Your objective — Please write out the lines of the data exactly, beginning with the first and ending with the line containing "win = empty('window_1', (WX0, YB, WZ0), 0, 'small"; leave the pictures behind.

[start]

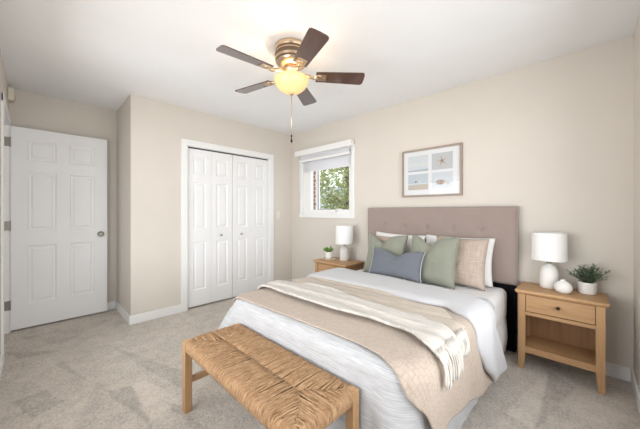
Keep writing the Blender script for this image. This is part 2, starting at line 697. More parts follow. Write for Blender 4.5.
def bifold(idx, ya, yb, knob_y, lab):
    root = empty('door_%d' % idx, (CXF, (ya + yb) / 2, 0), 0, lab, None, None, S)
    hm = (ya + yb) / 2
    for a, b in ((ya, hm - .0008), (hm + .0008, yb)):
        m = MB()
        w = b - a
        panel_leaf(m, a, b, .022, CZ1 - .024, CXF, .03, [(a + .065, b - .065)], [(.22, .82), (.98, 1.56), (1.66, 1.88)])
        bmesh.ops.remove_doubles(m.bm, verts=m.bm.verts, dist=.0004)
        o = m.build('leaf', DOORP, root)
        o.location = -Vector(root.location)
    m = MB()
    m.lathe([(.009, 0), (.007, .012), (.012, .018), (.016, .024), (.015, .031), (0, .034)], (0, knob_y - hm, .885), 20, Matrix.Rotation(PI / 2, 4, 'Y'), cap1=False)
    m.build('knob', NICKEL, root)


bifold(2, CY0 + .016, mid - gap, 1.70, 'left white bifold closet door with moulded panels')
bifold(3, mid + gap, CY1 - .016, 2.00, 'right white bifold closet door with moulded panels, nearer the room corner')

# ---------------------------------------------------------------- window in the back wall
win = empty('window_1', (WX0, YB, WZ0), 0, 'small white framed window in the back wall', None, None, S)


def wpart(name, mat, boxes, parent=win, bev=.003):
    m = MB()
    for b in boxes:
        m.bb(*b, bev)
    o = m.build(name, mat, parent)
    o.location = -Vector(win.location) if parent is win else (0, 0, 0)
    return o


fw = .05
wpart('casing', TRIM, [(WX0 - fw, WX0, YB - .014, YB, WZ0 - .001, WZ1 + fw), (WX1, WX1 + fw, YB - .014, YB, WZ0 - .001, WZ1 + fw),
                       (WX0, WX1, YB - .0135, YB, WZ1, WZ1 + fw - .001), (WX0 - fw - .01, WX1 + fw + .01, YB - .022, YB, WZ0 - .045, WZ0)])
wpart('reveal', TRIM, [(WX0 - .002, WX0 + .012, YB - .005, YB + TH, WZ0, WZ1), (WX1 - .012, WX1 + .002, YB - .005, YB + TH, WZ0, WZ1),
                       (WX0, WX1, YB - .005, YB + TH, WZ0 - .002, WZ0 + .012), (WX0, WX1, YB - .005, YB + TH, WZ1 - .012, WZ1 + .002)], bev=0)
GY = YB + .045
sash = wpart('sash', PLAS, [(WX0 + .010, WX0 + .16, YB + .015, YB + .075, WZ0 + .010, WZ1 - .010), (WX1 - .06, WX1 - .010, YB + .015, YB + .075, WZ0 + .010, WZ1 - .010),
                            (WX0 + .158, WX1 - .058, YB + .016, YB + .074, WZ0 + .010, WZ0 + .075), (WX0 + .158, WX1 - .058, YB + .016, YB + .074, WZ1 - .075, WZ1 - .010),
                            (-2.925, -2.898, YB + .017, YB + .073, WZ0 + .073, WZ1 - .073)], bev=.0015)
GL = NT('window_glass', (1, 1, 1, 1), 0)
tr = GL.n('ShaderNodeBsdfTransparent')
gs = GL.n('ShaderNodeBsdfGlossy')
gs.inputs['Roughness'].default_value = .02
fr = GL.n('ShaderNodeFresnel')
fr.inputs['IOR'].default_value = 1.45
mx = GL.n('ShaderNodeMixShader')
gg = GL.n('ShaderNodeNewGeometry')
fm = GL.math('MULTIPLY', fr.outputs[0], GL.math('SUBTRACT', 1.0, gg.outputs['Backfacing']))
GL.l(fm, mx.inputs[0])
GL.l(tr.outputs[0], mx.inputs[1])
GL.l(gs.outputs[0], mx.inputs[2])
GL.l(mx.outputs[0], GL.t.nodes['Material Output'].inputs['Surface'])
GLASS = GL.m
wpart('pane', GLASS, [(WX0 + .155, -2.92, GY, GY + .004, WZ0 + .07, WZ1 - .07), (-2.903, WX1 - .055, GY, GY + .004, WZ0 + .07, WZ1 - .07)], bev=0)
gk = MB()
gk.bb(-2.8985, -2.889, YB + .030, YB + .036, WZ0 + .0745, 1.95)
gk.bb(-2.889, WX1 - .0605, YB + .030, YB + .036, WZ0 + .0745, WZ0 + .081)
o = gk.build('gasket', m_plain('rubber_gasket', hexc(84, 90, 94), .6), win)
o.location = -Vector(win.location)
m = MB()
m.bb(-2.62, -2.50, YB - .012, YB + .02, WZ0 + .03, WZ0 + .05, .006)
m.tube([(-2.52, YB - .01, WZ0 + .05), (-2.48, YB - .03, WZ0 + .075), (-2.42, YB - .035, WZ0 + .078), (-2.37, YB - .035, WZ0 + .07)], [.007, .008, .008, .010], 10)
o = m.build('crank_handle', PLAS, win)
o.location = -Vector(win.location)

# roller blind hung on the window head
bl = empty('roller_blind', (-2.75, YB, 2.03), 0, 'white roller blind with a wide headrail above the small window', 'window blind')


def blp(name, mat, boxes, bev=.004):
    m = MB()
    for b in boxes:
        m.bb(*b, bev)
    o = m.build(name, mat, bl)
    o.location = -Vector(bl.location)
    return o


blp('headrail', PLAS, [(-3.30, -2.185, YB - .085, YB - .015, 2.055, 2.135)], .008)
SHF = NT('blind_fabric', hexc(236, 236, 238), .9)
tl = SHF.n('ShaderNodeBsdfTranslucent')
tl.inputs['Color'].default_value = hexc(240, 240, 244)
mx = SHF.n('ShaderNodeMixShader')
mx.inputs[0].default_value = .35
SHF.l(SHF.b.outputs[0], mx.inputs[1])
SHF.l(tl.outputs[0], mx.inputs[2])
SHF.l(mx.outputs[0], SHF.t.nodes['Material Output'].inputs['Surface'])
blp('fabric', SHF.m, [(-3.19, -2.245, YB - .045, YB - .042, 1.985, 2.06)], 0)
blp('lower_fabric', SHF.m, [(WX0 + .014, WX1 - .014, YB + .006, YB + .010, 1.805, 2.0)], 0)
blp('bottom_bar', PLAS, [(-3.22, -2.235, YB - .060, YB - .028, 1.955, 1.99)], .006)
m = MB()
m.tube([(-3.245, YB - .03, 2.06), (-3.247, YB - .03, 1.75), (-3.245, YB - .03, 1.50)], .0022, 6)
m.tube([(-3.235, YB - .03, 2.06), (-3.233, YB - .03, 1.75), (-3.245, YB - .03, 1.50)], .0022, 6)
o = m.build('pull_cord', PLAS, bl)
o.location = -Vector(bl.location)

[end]

Reply —
Keep writing the Blender script for this image. This is part 2, starting at line 697. More parts follow. Write for Blender 4.5.
def bifold(idx, ya, yb, knob_y, lab):
    root = empty('door_%d' % idx, (CXF, (ya + yb) / 2, 0), 0, lab, None, None, S)
    hm = (ya + yb) / 2
    for a, b in ((ya, hm - .0008), (hm + .0008, yb)):
        m = MB()
        w = b - a
        panel_leaf(m, a, b, .022, CZ1 - .024, CXF, .03, [(a + .065, b - .065)], [(.22, .82), (.98, 1.56), (1.66, 1.88)])
        bmesh.ops.remove_doubles(m.bm, verts=m.bm.verts, dist=.0004)
        o = m.build('leaf', DOORP, root)
        o.location = -Vector(root.location)
    m = MB()
    m.lathe([(.009, 0), (.007, .012), (.012, .018), (.016, .024), (.015, .031), (0, .034)], (0, knob_y - hm, .885), 20, Matrix.Rotation(PI / 2, 4, 'Y'), cap1=False)
    m.build('knob', NICKEL, root)


bifold(2, CY0 + .016, mid - gap, 1.70, 'left white bifold closet door with moulded panels')
bifold(3, mid + gap, CY1 - .016, 2.00, 'right white bifold closet door with moulded panels, nearer the room corner')

# ---------------------------------------------------------------- window in the back wall
win = empty('window_1', (WX0, YB, WZ0), 0, 'small white framed window in the back wall', None, None, S)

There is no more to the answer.